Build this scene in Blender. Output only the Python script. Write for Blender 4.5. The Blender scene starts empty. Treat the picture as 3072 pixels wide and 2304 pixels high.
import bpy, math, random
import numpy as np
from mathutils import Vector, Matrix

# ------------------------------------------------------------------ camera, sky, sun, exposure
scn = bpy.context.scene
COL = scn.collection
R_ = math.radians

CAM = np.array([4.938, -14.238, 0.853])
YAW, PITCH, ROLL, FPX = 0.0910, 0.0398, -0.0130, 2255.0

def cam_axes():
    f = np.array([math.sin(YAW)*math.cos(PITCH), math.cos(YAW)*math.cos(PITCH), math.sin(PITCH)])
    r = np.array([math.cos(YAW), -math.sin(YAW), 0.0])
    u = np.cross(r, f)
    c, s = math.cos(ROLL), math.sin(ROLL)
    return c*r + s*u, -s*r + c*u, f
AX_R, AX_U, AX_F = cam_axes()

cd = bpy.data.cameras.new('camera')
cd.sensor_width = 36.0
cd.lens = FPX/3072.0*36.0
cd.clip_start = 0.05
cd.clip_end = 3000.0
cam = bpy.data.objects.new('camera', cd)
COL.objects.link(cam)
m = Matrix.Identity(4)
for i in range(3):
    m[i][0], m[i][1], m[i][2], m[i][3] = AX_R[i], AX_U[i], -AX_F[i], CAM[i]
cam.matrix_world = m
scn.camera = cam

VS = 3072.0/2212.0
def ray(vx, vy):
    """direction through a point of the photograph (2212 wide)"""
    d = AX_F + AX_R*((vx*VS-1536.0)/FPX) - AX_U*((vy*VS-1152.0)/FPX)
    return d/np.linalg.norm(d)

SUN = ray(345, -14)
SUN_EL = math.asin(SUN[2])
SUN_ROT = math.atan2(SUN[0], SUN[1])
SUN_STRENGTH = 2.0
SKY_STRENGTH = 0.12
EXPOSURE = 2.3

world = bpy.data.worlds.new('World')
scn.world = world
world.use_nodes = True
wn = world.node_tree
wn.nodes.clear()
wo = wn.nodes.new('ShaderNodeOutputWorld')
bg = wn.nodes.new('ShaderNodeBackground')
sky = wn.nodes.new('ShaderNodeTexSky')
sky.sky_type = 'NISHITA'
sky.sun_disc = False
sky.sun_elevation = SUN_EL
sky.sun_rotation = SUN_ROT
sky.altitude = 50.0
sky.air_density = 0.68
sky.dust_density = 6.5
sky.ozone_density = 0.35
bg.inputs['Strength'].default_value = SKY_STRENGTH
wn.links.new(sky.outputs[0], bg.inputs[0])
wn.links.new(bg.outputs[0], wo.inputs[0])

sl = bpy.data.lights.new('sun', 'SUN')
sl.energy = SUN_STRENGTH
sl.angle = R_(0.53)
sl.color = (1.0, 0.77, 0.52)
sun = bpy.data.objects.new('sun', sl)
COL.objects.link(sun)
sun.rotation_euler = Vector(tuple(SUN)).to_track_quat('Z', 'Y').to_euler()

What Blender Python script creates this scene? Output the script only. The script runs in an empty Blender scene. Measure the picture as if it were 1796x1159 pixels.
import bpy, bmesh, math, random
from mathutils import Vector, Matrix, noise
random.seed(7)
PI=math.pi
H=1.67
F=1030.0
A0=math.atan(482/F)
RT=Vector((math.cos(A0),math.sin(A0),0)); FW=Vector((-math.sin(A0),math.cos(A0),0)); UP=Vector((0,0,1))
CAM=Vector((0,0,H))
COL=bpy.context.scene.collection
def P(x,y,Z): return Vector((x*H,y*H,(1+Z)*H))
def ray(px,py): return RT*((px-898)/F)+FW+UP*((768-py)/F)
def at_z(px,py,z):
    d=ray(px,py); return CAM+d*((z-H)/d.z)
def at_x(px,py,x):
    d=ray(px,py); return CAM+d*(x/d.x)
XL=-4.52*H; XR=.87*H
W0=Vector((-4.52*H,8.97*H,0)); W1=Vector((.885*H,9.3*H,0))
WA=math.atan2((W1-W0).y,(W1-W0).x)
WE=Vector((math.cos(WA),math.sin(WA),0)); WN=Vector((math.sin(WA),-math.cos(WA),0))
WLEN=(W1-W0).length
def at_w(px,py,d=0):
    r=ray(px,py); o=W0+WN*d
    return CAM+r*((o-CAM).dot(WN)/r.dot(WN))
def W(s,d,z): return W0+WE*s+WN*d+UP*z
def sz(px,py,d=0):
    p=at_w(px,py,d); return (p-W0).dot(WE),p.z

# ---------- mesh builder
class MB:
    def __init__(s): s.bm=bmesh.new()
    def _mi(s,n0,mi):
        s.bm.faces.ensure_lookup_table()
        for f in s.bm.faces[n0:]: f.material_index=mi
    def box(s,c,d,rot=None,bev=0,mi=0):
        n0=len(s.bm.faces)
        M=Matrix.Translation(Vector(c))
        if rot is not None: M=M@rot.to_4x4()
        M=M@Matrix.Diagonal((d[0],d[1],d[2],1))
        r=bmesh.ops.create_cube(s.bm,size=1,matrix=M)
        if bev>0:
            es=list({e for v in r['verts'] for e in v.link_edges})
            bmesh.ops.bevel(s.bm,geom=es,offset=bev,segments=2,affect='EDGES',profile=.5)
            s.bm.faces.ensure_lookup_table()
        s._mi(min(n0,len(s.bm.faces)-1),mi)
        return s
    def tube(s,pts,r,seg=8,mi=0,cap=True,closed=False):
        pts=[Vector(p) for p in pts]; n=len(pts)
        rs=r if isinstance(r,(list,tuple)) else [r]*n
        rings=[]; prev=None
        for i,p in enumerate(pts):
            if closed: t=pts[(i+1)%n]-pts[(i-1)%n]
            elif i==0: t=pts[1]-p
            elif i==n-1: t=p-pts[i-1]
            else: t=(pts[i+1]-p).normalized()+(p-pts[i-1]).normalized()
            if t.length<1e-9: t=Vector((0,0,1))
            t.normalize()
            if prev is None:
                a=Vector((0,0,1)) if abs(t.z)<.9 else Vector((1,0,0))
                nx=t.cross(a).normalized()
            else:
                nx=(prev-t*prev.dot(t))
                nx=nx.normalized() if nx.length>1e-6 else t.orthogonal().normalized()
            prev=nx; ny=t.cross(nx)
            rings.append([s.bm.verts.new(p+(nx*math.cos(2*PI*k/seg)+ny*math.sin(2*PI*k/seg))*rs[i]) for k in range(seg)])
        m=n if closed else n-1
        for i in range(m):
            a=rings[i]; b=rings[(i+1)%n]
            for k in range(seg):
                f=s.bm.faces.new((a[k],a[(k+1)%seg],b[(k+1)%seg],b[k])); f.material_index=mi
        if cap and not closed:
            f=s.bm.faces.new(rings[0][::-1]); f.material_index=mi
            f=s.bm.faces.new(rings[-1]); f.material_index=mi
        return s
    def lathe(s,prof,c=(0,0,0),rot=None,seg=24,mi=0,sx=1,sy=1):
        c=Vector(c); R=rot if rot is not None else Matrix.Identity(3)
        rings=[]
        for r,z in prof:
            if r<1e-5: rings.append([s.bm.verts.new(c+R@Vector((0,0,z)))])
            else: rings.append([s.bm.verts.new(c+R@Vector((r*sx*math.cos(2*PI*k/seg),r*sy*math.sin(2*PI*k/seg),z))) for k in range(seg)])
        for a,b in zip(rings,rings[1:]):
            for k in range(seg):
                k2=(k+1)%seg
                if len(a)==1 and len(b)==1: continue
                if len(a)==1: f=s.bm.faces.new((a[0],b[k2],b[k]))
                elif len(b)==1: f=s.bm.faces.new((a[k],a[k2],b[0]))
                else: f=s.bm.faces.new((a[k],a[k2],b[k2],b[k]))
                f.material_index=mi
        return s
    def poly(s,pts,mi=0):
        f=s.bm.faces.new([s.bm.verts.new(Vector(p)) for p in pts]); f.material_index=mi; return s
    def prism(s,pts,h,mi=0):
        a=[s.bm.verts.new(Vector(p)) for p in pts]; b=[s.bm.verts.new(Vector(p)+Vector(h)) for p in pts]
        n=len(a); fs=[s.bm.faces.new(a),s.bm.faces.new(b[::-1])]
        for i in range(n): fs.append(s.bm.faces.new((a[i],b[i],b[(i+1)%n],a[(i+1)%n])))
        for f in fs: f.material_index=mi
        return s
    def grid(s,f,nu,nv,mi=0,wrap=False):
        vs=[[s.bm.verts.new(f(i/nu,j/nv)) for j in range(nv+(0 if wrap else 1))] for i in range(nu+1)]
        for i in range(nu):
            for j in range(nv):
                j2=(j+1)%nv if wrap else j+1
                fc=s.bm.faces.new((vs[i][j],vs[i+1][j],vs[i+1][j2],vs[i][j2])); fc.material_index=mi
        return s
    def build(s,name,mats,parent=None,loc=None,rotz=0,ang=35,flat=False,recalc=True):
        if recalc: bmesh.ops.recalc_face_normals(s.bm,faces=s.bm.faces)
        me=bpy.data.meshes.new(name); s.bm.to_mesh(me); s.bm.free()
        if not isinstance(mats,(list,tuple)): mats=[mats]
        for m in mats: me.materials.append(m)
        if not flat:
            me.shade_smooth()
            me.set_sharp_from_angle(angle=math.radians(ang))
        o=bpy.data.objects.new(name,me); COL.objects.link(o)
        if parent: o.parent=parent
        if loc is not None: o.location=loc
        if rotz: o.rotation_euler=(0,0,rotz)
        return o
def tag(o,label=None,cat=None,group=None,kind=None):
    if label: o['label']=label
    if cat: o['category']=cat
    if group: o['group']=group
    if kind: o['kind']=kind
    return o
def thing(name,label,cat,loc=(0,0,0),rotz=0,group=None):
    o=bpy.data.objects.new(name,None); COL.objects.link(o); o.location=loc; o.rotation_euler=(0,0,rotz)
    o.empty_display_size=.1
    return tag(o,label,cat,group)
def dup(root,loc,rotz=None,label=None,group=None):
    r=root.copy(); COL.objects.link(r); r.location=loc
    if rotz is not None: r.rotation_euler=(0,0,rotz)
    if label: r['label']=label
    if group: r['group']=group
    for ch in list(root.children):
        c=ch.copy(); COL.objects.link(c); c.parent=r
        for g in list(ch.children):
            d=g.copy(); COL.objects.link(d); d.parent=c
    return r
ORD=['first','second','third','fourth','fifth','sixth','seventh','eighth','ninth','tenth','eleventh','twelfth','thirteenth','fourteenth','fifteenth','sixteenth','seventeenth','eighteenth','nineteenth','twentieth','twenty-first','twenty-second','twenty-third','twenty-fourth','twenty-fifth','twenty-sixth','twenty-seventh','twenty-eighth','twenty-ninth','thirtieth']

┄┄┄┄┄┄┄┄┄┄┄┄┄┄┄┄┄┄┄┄

Pull out every line in the material above where "this" occurs.

Build this scene in Blender. Output only the Python script. Write for Blender 4.5. The Blender scene starts empty. Treat the picture as 3072 pixels wide and 2304 pixels high.
What Blender Python script creates this scene? Output the script only. The script runs in an empty Blender scene. Measure the picture as if it were 1796x1159 pixels.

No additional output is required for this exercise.